TO BE DONE:
What lies from the line containing "Write part 2" through the line containing "return V.reshape(-1, 3), np.concatenate(Q4), np.concatenate(T3)"? Print exactly those lines, with both ends, and no others.

LISTED RECORDS:
........

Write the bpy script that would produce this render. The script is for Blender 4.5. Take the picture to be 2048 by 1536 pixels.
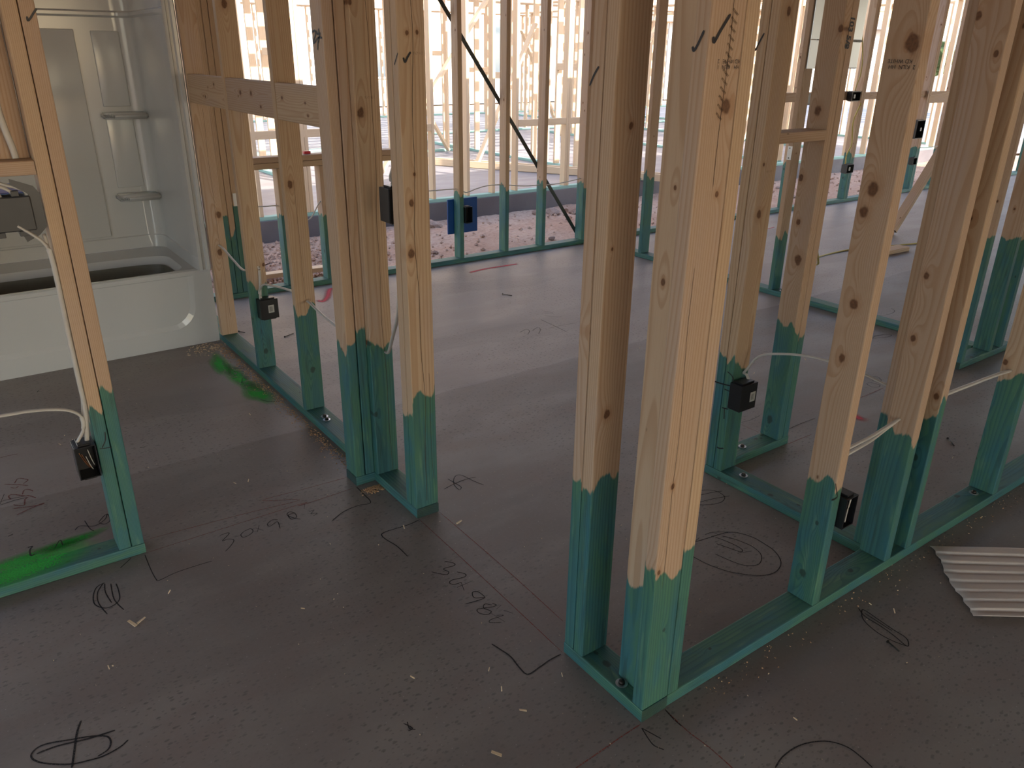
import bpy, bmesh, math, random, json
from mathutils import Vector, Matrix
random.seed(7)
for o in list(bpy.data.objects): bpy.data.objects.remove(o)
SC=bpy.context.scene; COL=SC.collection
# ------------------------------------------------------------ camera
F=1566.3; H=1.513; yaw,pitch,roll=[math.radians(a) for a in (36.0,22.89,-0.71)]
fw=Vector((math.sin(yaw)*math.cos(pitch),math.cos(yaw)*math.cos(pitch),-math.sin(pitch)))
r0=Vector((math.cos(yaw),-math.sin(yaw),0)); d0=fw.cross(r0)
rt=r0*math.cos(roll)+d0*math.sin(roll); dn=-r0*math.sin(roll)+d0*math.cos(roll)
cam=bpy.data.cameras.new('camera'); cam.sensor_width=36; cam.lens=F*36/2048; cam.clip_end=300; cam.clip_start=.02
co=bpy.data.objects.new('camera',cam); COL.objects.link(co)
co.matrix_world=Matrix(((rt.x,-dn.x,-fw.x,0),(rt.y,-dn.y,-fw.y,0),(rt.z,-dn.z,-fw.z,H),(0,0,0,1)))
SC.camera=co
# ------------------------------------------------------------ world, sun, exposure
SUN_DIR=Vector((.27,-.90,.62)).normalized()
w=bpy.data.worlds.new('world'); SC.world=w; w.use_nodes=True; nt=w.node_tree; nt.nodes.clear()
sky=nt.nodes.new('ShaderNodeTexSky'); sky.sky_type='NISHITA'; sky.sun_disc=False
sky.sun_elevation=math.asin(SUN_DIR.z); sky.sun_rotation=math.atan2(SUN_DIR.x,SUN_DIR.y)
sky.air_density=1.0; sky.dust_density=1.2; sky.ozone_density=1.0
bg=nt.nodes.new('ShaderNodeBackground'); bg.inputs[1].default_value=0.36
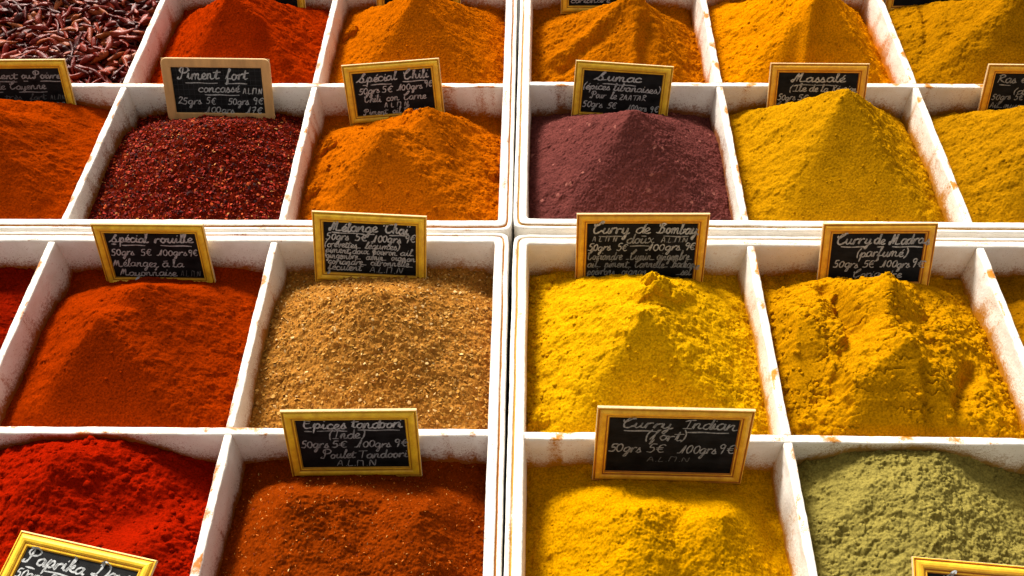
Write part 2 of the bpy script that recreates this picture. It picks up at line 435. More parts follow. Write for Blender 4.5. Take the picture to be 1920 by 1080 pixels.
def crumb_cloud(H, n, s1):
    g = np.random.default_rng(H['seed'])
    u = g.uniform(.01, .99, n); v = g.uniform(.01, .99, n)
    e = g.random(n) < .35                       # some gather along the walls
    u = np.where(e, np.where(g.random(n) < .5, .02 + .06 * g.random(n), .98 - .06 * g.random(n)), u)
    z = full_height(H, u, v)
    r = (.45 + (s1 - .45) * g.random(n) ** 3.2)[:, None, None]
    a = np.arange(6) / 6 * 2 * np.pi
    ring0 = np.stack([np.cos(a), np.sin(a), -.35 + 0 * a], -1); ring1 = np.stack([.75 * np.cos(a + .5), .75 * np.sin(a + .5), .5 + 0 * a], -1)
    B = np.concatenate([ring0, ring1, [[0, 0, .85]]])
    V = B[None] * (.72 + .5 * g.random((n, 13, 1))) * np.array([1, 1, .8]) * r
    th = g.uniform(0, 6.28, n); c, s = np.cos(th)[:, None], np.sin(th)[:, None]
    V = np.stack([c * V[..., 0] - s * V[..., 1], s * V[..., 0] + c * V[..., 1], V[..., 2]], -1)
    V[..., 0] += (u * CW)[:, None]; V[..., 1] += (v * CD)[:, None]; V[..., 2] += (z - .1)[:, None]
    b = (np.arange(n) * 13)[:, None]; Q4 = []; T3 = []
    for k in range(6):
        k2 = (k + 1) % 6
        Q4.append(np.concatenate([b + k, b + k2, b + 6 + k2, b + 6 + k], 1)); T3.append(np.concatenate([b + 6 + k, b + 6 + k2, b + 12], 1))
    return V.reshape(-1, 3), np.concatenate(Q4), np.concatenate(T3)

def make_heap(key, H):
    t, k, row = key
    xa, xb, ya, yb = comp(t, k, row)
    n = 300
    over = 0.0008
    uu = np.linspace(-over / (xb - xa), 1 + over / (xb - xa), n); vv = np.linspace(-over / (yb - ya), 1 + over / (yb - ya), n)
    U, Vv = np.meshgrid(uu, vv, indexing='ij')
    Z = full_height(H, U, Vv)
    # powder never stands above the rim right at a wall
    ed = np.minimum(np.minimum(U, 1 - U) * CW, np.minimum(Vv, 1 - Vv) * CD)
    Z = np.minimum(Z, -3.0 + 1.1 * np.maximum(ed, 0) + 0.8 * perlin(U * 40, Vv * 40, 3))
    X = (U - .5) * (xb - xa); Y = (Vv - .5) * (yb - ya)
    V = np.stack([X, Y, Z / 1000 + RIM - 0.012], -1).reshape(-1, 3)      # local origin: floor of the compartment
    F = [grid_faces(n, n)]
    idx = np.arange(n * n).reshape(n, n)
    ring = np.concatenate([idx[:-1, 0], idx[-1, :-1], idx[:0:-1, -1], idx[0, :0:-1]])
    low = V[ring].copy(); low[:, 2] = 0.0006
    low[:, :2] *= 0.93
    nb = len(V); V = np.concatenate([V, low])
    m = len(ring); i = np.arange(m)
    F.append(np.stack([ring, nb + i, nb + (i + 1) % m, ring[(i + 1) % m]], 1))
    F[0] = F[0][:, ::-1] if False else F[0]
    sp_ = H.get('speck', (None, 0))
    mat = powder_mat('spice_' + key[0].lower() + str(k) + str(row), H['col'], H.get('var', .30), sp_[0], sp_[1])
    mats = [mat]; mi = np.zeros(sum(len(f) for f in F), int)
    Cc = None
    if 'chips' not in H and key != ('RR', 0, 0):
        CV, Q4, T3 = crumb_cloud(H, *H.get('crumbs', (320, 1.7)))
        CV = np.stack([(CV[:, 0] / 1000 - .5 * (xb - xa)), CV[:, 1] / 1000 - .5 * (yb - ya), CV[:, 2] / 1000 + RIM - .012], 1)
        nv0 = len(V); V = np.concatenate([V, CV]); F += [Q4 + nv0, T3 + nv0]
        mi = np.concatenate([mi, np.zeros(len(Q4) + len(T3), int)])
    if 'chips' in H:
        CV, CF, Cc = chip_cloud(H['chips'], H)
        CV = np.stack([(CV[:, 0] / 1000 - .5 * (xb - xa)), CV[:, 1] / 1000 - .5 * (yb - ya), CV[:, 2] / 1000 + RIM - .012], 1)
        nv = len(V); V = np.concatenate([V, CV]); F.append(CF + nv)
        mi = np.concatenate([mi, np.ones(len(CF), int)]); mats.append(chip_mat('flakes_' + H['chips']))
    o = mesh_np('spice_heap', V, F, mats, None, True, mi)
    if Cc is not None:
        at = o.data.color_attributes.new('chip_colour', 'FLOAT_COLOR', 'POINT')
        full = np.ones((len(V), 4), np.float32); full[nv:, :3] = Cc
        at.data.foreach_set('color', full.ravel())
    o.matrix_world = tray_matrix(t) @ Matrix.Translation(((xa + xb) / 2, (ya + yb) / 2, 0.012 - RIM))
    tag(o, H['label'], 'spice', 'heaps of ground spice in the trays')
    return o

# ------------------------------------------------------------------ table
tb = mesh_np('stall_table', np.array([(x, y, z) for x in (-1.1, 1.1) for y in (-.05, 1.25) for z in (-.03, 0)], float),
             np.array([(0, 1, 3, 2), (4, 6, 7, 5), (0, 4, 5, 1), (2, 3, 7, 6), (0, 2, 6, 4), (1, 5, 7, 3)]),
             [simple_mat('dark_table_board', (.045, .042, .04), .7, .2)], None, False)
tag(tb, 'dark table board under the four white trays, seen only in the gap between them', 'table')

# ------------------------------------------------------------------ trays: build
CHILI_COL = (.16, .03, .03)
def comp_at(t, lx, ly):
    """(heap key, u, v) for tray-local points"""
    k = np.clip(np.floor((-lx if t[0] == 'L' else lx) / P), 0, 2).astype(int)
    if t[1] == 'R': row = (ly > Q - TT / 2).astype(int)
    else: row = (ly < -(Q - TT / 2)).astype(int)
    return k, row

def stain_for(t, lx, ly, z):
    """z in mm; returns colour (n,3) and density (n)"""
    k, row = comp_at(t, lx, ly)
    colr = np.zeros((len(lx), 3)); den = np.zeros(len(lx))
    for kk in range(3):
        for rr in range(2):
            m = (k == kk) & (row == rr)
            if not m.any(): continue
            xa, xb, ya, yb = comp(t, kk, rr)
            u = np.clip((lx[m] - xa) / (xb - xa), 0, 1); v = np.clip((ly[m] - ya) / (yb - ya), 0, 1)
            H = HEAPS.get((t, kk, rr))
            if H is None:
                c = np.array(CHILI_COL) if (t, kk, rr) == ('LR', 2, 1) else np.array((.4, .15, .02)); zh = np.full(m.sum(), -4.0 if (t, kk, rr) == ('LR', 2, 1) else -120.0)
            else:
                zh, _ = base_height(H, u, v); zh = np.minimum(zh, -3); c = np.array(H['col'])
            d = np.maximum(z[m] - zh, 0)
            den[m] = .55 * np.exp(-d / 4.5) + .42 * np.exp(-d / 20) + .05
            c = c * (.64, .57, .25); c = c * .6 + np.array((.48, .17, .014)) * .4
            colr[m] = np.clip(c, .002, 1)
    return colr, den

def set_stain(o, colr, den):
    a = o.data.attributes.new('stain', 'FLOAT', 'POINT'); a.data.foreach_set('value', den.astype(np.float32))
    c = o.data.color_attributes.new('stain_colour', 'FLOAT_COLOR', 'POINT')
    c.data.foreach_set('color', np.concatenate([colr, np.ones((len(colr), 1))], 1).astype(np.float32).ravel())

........

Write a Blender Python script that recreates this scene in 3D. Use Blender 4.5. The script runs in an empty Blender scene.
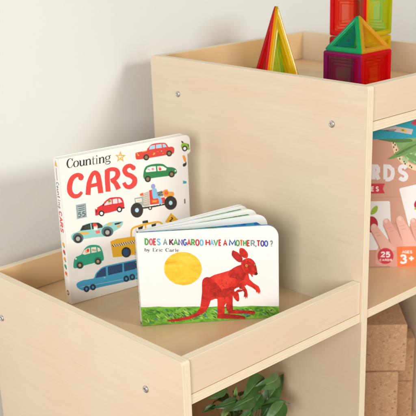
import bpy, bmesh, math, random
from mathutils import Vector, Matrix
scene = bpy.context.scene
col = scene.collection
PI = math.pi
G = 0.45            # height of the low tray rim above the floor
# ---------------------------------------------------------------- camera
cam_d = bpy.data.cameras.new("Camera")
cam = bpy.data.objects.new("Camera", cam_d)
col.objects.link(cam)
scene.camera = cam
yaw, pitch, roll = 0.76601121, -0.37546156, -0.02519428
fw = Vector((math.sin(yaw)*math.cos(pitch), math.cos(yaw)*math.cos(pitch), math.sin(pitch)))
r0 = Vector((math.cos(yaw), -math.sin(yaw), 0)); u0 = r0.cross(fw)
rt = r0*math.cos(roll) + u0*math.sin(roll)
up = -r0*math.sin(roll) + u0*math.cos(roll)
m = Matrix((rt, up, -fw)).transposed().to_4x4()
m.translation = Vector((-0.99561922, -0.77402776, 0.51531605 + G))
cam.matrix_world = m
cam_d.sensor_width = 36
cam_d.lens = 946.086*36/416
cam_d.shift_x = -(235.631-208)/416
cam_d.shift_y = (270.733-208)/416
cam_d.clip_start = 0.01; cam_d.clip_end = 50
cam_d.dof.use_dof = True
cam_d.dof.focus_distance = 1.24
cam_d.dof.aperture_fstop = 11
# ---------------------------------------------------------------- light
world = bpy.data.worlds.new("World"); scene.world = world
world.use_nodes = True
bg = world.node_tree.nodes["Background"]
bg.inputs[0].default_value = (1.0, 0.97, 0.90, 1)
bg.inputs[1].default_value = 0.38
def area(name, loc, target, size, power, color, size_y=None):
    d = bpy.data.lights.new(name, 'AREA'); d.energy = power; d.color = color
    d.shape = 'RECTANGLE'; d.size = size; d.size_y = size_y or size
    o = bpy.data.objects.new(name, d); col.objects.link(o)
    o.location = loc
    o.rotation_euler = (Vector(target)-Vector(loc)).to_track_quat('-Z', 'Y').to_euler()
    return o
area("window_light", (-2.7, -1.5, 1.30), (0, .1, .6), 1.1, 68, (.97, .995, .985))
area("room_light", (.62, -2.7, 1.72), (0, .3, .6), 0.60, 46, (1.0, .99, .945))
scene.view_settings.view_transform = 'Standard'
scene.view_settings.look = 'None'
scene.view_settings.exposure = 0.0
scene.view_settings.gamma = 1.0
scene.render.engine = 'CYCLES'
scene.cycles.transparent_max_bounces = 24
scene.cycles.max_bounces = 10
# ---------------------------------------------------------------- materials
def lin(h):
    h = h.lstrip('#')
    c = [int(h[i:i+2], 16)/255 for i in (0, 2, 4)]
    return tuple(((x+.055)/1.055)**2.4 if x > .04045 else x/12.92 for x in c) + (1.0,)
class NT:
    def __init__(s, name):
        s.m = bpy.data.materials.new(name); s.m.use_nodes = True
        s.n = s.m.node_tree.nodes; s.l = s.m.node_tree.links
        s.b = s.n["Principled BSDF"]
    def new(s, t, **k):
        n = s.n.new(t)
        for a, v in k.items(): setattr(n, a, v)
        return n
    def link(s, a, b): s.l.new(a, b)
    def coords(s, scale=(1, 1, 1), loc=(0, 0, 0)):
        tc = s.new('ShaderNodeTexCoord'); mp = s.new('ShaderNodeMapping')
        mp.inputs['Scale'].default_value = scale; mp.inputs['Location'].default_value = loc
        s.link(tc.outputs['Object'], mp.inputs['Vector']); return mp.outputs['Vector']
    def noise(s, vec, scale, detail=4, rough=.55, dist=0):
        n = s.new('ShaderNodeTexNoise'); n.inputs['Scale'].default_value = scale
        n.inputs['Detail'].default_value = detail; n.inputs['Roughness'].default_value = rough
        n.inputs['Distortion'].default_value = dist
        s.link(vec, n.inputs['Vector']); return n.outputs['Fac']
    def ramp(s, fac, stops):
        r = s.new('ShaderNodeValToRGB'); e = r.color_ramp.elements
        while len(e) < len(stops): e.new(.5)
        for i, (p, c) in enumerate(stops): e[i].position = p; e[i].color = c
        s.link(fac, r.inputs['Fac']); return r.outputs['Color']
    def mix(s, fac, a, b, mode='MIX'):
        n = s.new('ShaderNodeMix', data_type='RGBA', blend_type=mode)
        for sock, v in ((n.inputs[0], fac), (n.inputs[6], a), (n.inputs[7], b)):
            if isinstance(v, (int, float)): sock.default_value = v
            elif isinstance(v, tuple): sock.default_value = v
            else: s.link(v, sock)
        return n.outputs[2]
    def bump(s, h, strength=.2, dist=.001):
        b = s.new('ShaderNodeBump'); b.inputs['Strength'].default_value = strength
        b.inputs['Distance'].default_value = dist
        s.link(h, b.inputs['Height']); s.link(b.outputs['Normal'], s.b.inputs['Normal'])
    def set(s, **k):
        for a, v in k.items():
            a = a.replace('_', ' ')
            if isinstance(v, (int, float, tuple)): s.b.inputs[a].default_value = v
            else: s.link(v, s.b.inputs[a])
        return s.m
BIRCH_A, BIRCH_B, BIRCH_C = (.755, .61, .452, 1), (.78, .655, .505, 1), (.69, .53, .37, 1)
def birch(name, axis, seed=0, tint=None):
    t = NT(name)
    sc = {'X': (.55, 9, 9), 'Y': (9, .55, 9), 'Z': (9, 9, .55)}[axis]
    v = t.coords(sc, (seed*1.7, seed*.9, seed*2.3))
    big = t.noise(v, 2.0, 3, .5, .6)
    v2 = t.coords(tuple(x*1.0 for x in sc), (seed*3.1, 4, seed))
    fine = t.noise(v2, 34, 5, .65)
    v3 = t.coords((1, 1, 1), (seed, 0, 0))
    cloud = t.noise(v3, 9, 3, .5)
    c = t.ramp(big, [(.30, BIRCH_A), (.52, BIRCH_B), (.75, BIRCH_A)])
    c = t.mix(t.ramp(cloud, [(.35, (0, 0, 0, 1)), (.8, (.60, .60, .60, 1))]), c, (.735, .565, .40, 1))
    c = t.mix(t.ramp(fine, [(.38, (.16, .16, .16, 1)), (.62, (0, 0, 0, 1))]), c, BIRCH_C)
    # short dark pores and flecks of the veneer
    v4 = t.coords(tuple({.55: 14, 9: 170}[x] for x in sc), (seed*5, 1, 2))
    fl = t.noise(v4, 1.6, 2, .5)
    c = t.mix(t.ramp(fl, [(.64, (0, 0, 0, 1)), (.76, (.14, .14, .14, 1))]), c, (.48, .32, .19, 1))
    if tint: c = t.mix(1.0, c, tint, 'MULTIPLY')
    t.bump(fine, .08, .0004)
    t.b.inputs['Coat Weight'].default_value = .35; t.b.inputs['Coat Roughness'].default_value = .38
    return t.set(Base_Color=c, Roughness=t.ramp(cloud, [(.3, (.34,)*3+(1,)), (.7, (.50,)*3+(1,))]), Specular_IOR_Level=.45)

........

RESULT FOR THIS EXERCISE:
Write part 2 of the bpy script that recreates this picture. It picks up at line 435. More parts follow. Write for Blender 4.5. Take the picture to be 1920 by 1080 pixels.
def crumb_cloud(H, n, s1):
    g = np.random.default_rng(H['seed'])
    u = g.uniform(.01, .99, n); v = g.uniform(.01, .99, n)
    e = g.random(n) < .35                       # some gather along the walls
    u = np.where(e, np.where(g.random(n) < .5, .02 + .06 * g.random(n), .98 - .06 * g.random(n)), u)
    z = full_height(H, u, v)
    r = (.45 + (s1 - .45) * g.random(n) ** 3.2)[:, None, None]
    a = np.arange(6) / 6 * 2 * np.pi
    ring0 = np.stack([np.cos(a), np.sin(a), -.35 + 0 * a], -1); ring1 = np.stack([.75 * np.cos(a + .5), .75 * np.sin(a + .5), .5 + 0 * a], -1)
    B = np.concatenate([ring0, ring1, [[0, 0, .85]]])
    V = B[None] * (.72 + .5 * g.random((n, 13, 1))) * np.array([1, 1, .8]) * r
    th = g.uniform(0, 6.28, n); c, s = np.cos(th)[:, None], np.sin(th)[:, None]
    V = np.stack([c * V[..., 0] - s * V[..., 1], s * V[..., 0] + c * V[..., 1], V[..., 2]], -1)
    V[..., 0] += (u * CW)[:, None]; V[..., 1] += (v * CD)[:, None]; V[..., 2] += (z - .1)[:, None]
    b = (np.arange(n) * 13)[:, None]; Q4 = []; T3 = []
    for k in range(6):
        k2 = (k + 1) % 6
        Q4.append(np.concatenate([b + k, b + k2, b + 6 + k2, b + 6 + k], 1)); T3.append(np.concatenate([b + 6 + k, b + 6 + k2, b + 12], 1))
    return V.reshape(-1, 3), np.concatenate(Q4), np.concatenate(T3)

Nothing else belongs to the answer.